Defying Geneva Conventions

11/28/2004

At one time the rule of law was practically a patented phrase among Republicans. Party members routinely raised it when exploiting the foibles of their opponents. It was almost a creed they swore allegiance to in the bad old days of impeachment and special counsel investigations.

But apparently it has different applications on the international stage, where it can be flouted at will. Critics have long charged that the Bush Administration has been ignoring the provisions of the Geneva Conventions with hundreds of prisoners at Guantanamo Bay Navy Base.

In a landmark decision with huge ramifications, a federal judge rightly agreed, saying in effect the rule of law as set forth in the Geneva Conventions cannot be applied piecemeal by the administration.

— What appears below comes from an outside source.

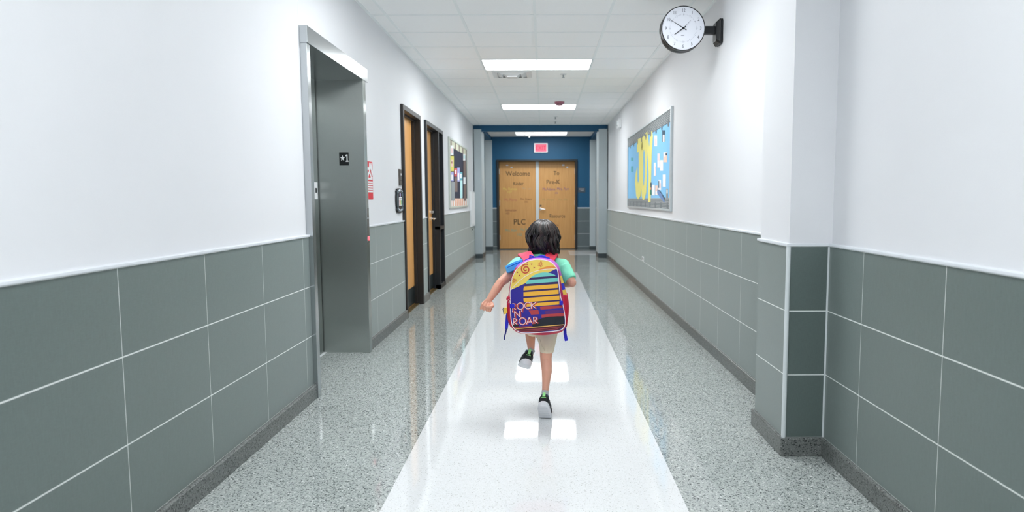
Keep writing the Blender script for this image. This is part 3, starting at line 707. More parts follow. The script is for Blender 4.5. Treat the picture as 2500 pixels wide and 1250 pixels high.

At issue is not whether the government can hold prisoners in the ongoing war against terrorism but rather how the Pentagon can hold and prosecute them under international law.

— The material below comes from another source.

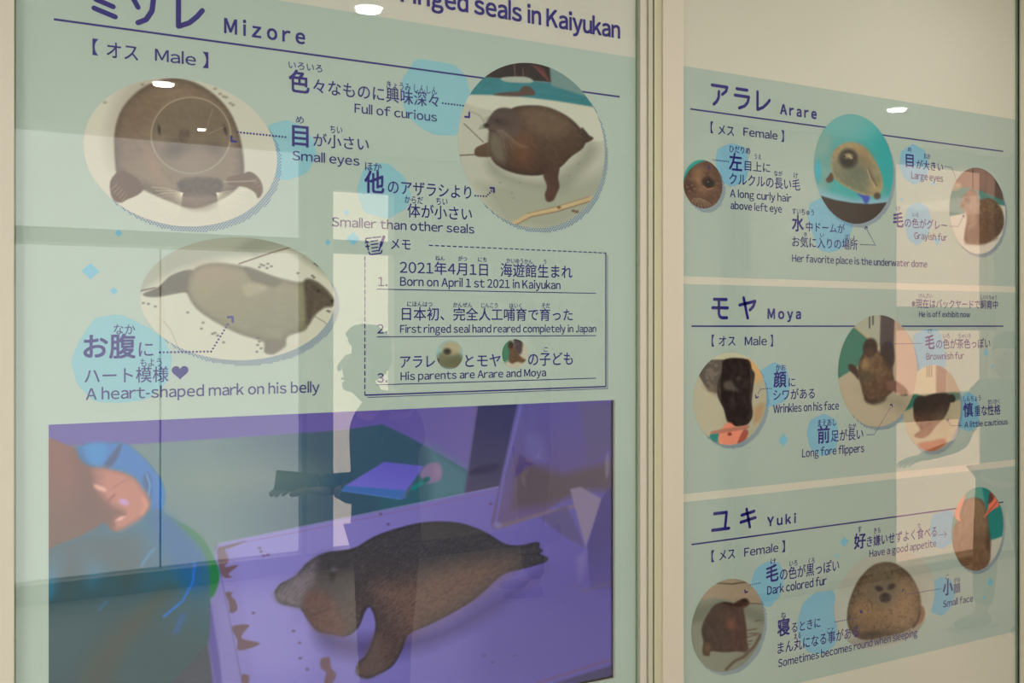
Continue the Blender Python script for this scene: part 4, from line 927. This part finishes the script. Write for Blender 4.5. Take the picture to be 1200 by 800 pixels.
photo(lsec, 211, 178.5, 113.5, 86.5, (190, 186, 164), face, 'round print of a seal looking straight at the viewer', halo=.0052)
photo(lsec, 278, 350, 114, 72, (182, 182, 160), belly, 'round print of a seal lying on its back', halo=.0052)
photo(lsec, 622.5, 170.5, 86, 96.5, (166, 168, 148), curious, 'round print of a dark seal resting on ice by the water', halo=.0062)
photo(memo, 526.8, 415.3, 15.6, 17.2, (134, 168, 164), mini_arare, 'tiny round print of a seal under water', .5)
photo(memo, 602.9, 414.2, 14.8, 17, (172, 168, 144), mini_moya, 'tiny round print of an upright seal', .5)
photo(rs[0], 823.3, 215.8, 22.9, 28.4, (92, 70, 56), curly, 'small round print of a seal eye and snout', .6, .0058)
photo(rs[0], 1000, 198, 46.4, 64, (96, 152, 144), dome, 'round print of a seal swimming in turquoise water', .7, .0062)
photo(rs[0], 1145, 247, 32.8, 50.5, (188, 182, 162), grey, 'round print of a grey seal sitting on ice', .7, .0062)
photo(rs[1], 855, 467, 42.8, 54, (168, 162, 134), moya_face, 'round print of a black wrinkled seal face held over a hand', .7, .0062)
photo(rs[1], 1092, 478, 33.6, 50.6, (166, 156, 124), moya_small, 'round print of a dark seal leaning forward', .7, .0062, -.00100)
photo(rs[1], 1028, 434.5, 46.2, 65.5, (166, 154, 126), moya_main, 'round print of a brown seal standing upright', .7, .0062)
photo(rs[2], 852.5, 732.5, 42.7, 54, (124, 126, 108), dark, 'round print of a black seal seen from behind', .7, .0062)
photo(rs[2], 1036, 703, 59, 58, (160, 163, 146), roundy, 'round print of a speckled seal curled into a ball', .7, 0)
photo(rs[2], 1145, 619.5, 30.3, 48.8, (100, 146, 130), appetite, 'round print of a seal fed by gloved hands', .6, .0062)

# ------------------------------------------------------------------ the video screen
DY = .010
def video(p):
    x, y = p.x, p.y
    p.grad(450, 480, 560, 560, (112, 102, 152), .7)
    p.poly([(40, 523), (148, 521), (400, 504), (448, 497), (480, 512), (555, 555), (640, 600), (640, 680), (40, 720)], (48, 78, 98), 1, 1, False, shade=(380, 560, 250, 580, (96, 122, 120)))
    p.poly([(200, 560), (300, 540), (370, 550), (360, 570), (260, 580)], (128, 140, 118), 22, .45); p.poly([(445, 560), (560, 560), (560, 600), (445, 610)], (44, 92, 104), 6, .6, False)
    p.poly([(500, 520), (552, 553), (548, 580), (505, 590)], (86, 122, 132), 8, .7, False)
    p.poly([(561, 470), (608, 470), (586, 575), (544, 580), (548, 553)], (44, 46, 90), 1.2, 1, False, shade=(580, 490, 560, 570, (70, 66, 92)))
    p.poly([(548, 556), (562, 546), (585, 544), (580, 552), (560, 556)], (46, 42, 74), 2, .8); p.line([(558, 474), (546, 575)], 2, (92, 82, 124), .7, 1.2)
    # scale board
    p.poly([(252, 650), (253, 640), (262, 636), (380, 612), (500, 588), (600, 567), (760, 534), (760, 830), (262, 830)], (130, 122, 190), 1.2, 1, False, shade=(300, 650, 700, 740, (92, 82, 148)))
    p.grad(600, 640, 720, 560, (88, 78, 134), .0)
    p.poly([(246, 700), (259, 680), (285, 800), (290, 830), (266, 830)], (126, 118, 176), 1.4, .9, False)
    p.line([(253, 640), (262, 690), (290, 830)], 1.1, (84, 70, 110), .7)
    p.line([(262, 640), (380, 617), (600, 572)], 1.0, (128, 84, 132), .7); p.line([(255, 637), (600, 567)], 1.6, (150, 138, 190), .6)
    p.poly([(300, 690), (340, 700), (372, 745), (352, 790), (300, 780), (270, 720)], (146, 138, 196), 18, .5)
    br = (98, 72, 74)
    for q in ([(255, 644), (262, 642), (268, 656), (264, 664), (279, 662), (268, 672), (272, 676), (260, 674)], [(264, 694), (272, 694), (271, 698), (276, 704), (278, 714), (270, 718), (268, 706)],
              [(272, 734), (292, 732), (286, 740), (284, 748), (305, 754), (280, 762), (278, 750)], [(284, 790), (292, 792), (290, 802), (284, 800)],
              [(376, 772), (386, 770), (388, 782), (394, 790), (388, 802), (380, 800), (382, 788), (376, 782)], [(256, 642), (285, 634), (284, 636), (262, 644)]):
        p.poly(q, br, 1.0, .85, True)
    p.blot(p.poly([(255, 640), (275, 640), (300, 800), (280, 800)], br, 3, .05, False), (124, 84, 74), 5, .62, .9)
    p.specks([(304, 642), (306, 646), (314, 650), (309, 651), (344, 739), (351, 753), (352, 771), (446, 602), (455, 614), (575, 590), (568, 768), (577, 776), (603, 768), (297, 718), (360, 784)], (92, 62, 84), 1.4, .8)
    # clear tub on the right
    p.poly([(607, 470), (760, 470), (760, 575), (690, 560), (640, 600), (590, 618), (578, 620), (575, 612)], (88, 80, 142), 1.2, 1, False, shade=(650, 480, 660, 590, (100, 84, 124)))
    p.poly([(607, 535), (628, 545), (660, 556), (718, 540), (718, 575), (690, 575), (640, 592), (600, 596)], (90, 78, 82), 6, .9, False)
    p.poly([(609, 532), (626, 543), (602, 560)], (72, 60, 116), 1, .8, False); p.poly([(616, 510), (634, 512), (640, 540), (622, 538)], (104, 98, 156), 5, .6)
    p.poly([(678, 472), (722, 472), (722, 520), (690, 545), (686, 520)], (92, 84, 116), 3, .7, False)
    p.line([(611, 473), (590, 560), (581, 612)], 2.4, (104, 102, 178), .8, 1.2); p.line([(584, 617), (631, 603), (700, 586)], 4, (122, 104, 112), .8, 2); p.ell(583, 615, 5, 3.4, (122, 116, 162), 1.5, .8)
    p.poly([(632, 606), (664, 592), (686, 641), (660, 628)], (88, 78, 112), 2, .7, False)
    p.poly([(668, 573), (680, 570), (705, 584), (696, 612), (686, 641)], (132, 118, 140), 1.2, .9, False)
    p.poly([(705, 584), (722, 560), (722, 690), (692, 690), (688, 640)], (74, 66, 112), 1.4, .8, False); p.poly([(676, 652), (688, 644), (684, 680), (676, 682)], (122, 110, 160), 3, .7, False)
    p.line([(672, 686), (688, 692), (722, 680)], 4, (108, 92, 104), .6, 2)
    p.poly([(709, 540), (713, 530), (714, 552), (710, 560)], (130, 124, 142), 1.4, .6)
    p.poly([(560, 690), (640, 670), (722, 650), (722, 800), (560, 800)], (86, 76, 142), 20, .5, False)
    p.line([(630, 800), (718, 772)], 2.2, (110, 70, 92), .6, 1.2); p.poly([(650, 800), (722, 778), (722, 800)], (60, 54, 84), 1.5, .8, False)
    # keeper in a blue waterproof suit
    p.poly([(200, 608), (212, 612), (226, 620), (240, 634), (250, 652), (257, 668), (256, 684), (248, 700), (240, 690), (236, 650)], (24, 112, 62), 1.3)
    m = p.poly([(40, 545), (84, 526), (100, 521), (140, 518.5), (156, 526), (172, 540), (184, 554), (191, 566), (193, 585), (191, 598), (200, 606), (212, 618), (226, 632), (238, 648), (245, 668), (246, 700), (244, 752), (222, 780), (196, 805), (190, 830), (40, 830)], (42, 96, 118), 1.3, shade=(120, 620, 90, 700, (52, 80, 84)))
    p.poly([(86, 525), (140, 519), (160, 529), (180, 550), (191, 568), (193, 585), (189, 598), (172, 590), (150, 560), (110, 548), (94, 538)], (6, 106, 176), 2, .95)
    p.poly([(100, 521), (125, 520), (118, 544), (104, 542)], (30, 132, 190), 3, .7)
    p.poly([(137, 524), (143, 521), (136, 540), (124, 551), (118, 550)], (34, 64, 104), 1.5, .9); p.poly([(168, 558), (176, 555), (178, 575), (176, 590), (170, 584)], (26, 70, 118), 2, .8); p.line([(172, 556), (176, 568), (174, 580)], 1.6, (90, 170, 220), .8, 1.2)
    p.poly([(172, 600), (196, 604), (225, 632), (240, 655), (236, 690), (220, 690), (190, 640)], (14, 88, 142), 9, .8)
    p.poly([(57, 660), (70, 645), (76, 652), (68, 690), (57, 700)], (40, 134, 176), 5, .8); p.poly([(92, 648), (112, 650), (116, 680), (104, 690), (96, 670)], (40, 126, 168), 7, .7)
    p.poly([(60, 640), (150, 625), (170, 650), (150, 700), (120, 660), (80, 700), (62, 680)], (62, 78, 78), 9, .7)
    p.line([(228, 660), (226, 682), (214, 704), (192, 722)], 2.2, (28, 110, 220), .95, 1.4); p.line([(166, 662), (174, 650), (180, 644)], 2.4, (60, 140, 190), .7, 2); p.line([(116, 714), (125, 705)], 3, (40, 120, 190), .8, 2); p.line([(206, 740), (214, 722)], 5, (30, 96, 190), .6, 4)
    p.poly([(90, 800), (130, 740), (190, 690), (200, 700), (150, 760), (120, 820)], (70, 76, 66), 9, .7); p.poly([(60, 690), (110, 670), (130, 700), (90, 760), (60, 780)], (54, 84, 90), 9, .5)
    p.poly([(196, 805), (244, 752), (249, 800), (252, 830), (190, 830)], (62, 70, 74), 1.4, .9, False); p.line([(243, 752), (252, 800)], .8, (150, 150, 160), .4)
    # arm and hand
    m = p.poly([(40, 520), (84, 523.5), (90, 530), (94, 539), (104, 546), (120, 549), (136, 551.5), (150, 556), (158, 561), (166, 572), (173, 582), (175.5, 592), (171, 601), (163, 608), (150, 615), (139, 621.5), (130, 621), (122, 612), (112, 618), (98, 626), (84, 632), (66, 638), (40, 644)], (122, 76, 60), 1.4, shade=(100, 560, 90, 620, (104, 74, 56)))
    p.poly([(110, 549), (136, 551.5), (158, 561), (173, 582), (175, 592), (163, 608), (139, 621), (134, 610), (146, 600), (130, 590), (112, 570)], (184, 116, 96), 5, .95)
    p.poly([(84, 524), (100, 545), (116, 556), (112, 572), (122, 600), (112, 618), (90, 600), (90, 560)], (96, 60, 50), 10, .6)
    p.line([(134, 580), (124, 590), (134, 598), (146, 602)], 2.4, (130, 62, 56), .75, 1.6); p.line([(150, 562), (140, 566), (132, 572)], 1.4, (150, 84, 70), .7, 1.2); p.line([(120, 598), (130, 604), (134, 616)], 2.6, (110, 64, 52), .7, 1.6)
    p.poly([(110, 567), (122, 571), (124, 576), (113, 573)], (226, 170, 150), 1.5, .8)
    p.ell(145, 588, 6, 3.4, (186, 142, 196), 1.5, .9, 20); p.ell(141, 607.5, 5, 1.7, (238, 180, 172), 1.2, .8, -24); p.line([(168, 584), (172, 592), (166, 602)], 3, (226, 152, 122), .6, 2)
    # notebook, hand and pen
    p.poly([(406, 568), (450, 541), (497, 546), (474, 578), (402, 573)], (92, 86, 178), 1, 1, False, shade=(450, 541, 440, 580, (104, 100, 190)))
    p.poly([(404, 569), (474, 574), (476, 583), (470, 585), (400, 575)], (60, 100, 164), 1, 1, False); p.line([(470, 584.5), (400, 574.5)], 1, (88, 120, 190), .8)
    p.poly([(492, 556), (498, 546), (506, 542), (514, 543), (518, 552), (516, 562), (508, 566), (500, 566), (496, 562)], (122, 104, 140), 1.3); p.ell(512, 552, 5, 8, (144, 124, 146), 3, .6)
    p.line([(502, 561), (484, 572)], 5, (10, 116, 116), .98, 1); p.ell(499, 562, 4, 3, (10, 80, 84), 1, .9, -30); p.line([(484, 568), (476, 578), (472, 582)], 2.2, (96, 92, 112), .7, 1.4)
    # seal
    p.poly([(372, 735), (420, 745), (500, 740), (560, 712), (612, 684), (640, 666), (612, 690), (560, 730), (490, 762), (430, 772), (380, 760)], (74, 64, 112), 10, .75)
    m = p.poly([(321.6, 695), (325, 688), (330, 683), (345, 675.5), (353, 667), (360, 659), (375, 650), (388, 646), (399, 645), (417, 641), (432, 632), (448, 624.5), (472, 617), (499, 611.5), (529, 611.3), (550, 615.5), (571, 624.5), (592, 637), (610, 638.6), (628, 635), (632.5, 637), (632, 641), (636, 645), (633, 649), (642, 653), (640, 658), (630, 661.5), (610, 667), (592, 671.6), (578, 682), (568, 692), (556, 702), (544, 710), (520, 723.5), (500, 733), (481, 741.5), (476, 748), (470, 764), (460, 780), (445, 789), (430, 795), (418, 789), (419, 777), (430, 766), (438, 745), (440, 728), (434, 712), (428, 716), (420, 735), (406, 745), (390, 743), (372, 739), (360, 725), (352, 713), (340, 710), (327, 706)],
               (60, 58, 62), 1.2, shade=(450, 640, 440, 760, (84, 66, 62)), edge=(5, (46, 45, 50)))
    p.poly([(440, 690), (480, 680), (540, 660), (600, 655), (590, 672), (550, 702), (500, 730), (478, 742), (470, 730)], (116, 88, 76), 14, .75)
    p.poly([(322, 695), (340, 680), (360, 662), (372, 654), (368, 680), (356, 700), (352, 712), (338, 709), (326, 705)], (112, 102, 112), 5, .85)
    p.poly([(356, 700), (372, 692), (388, 700), (396, 716), (404, 742), (390, 743), (374, 739), (362, 727)], (98, 64, 60), 5, .85); p.line([(354, 715), (368, 720), (386, 712)], 1.6, (58, 42, 44), .7, 1.4)
    p.fur(m, (38, 38, 44), (108, 102, 108), (3.0, 1.2), .38, -35, .56); p.fur(p.poly([(440, 640), (560, 620), (590, 650), (540, 700), (450, 720)], (60, 58, 62), 8, 0), (44, 42, 46), (112, 102, 98), (4, 1.4), .3, 0, .58)
    p.poly([(372, 655), (395, 648), (412, 655), (420, 680), (410, 700), (392, 700), (380, 685)], (54, 54, 60), 8, .5)
    p.ell(390, 674, 3.4, 7, (30, 28, 32), 2.2, .95, 10); p.ell(391, 667, 3.4, 3, (96, 92, 108), 2, .8)
    p.line([(424, 792), (428, 786)], .7, (60, 46, 42), .7); p.poly([(424, 776), (440, 742), (448, 760), (450, 784), (430, 794), (419, 788)], (96, 82, 76), 5, .6)
    p.line([(606, 650), (632, 649)], 1, (38, 36, 40), .8); p.line([(610, 641), (630, 640)], .8, (38, 36, 40), .7)
    for k in range(4): p.line([(344 + 4 * k, 712), (340 + 3 * k, 736)], .35, (96, 88, 130), .35, .5)
    p.poly([(722, 470), (716, 470), (716, 800), (722, 800)], (30, 28, 44), 1, .6, False)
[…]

U.S. District Judge James Robertson issued his decision in the case of a detainee captured in Afghanistan in 2001. Yemeni captive Salim Hamdan was accused of being a member of al-Qaeda and once a driver for Osama bin Laden.

He was being tried by one of the Bush Administration's military tribunals when a federal court in Washington stopped everything with a ruling that the commissions were neither lawful nor proper.

Judge Robertson said the government should have held special hearings first to determine the status of detainees under the Geneva Conventions and whether they qualified for established prisoner-of-war protections. But the Defense Department insists portions of the Geneva Conventions don't apply to the alleged terrorists, won't hold the required hearings, and even refuses to use the military's own system of justice to prosecute detainees in courts-martial.

Instead the Bush Administration has conferred a blanket category of "enemy combatants" on all the captives and opted for a pick-and-choose approach to which prisoner will be afforded Geneva protections. The judge pointedly said that strategy could come back to haunt America by putting its troops at risk.

"The government has asserted a position starkly different from the positions and behavior of the United States in previous conflicts," he wrote, "one that can only weaken the United States' own ability to demand application of the Geneva Conventions to Americans captured during armed conflicts abroad."

It doesn't get much more straightforward than that. The United States is either committed to following the rule of law or it is not, and its citizens and troops will be treated with the same consideration or lack thereof.

Yet the Bush Administration remains adamant about following its own rules in the offshore prison camp it set up after Sept. 11, 2001. Despite the court ruling calling the military tribunals unlawful, Guantanamo detainees continue to move through the process that gives them no POW consideration.

The Justice Department is seeking a stay of the ruling and will file an appeal setting the scene for a future military-civilian confrontation over whether it's more virtuous to adhere to the established code of military justice or wield the power to ignore it.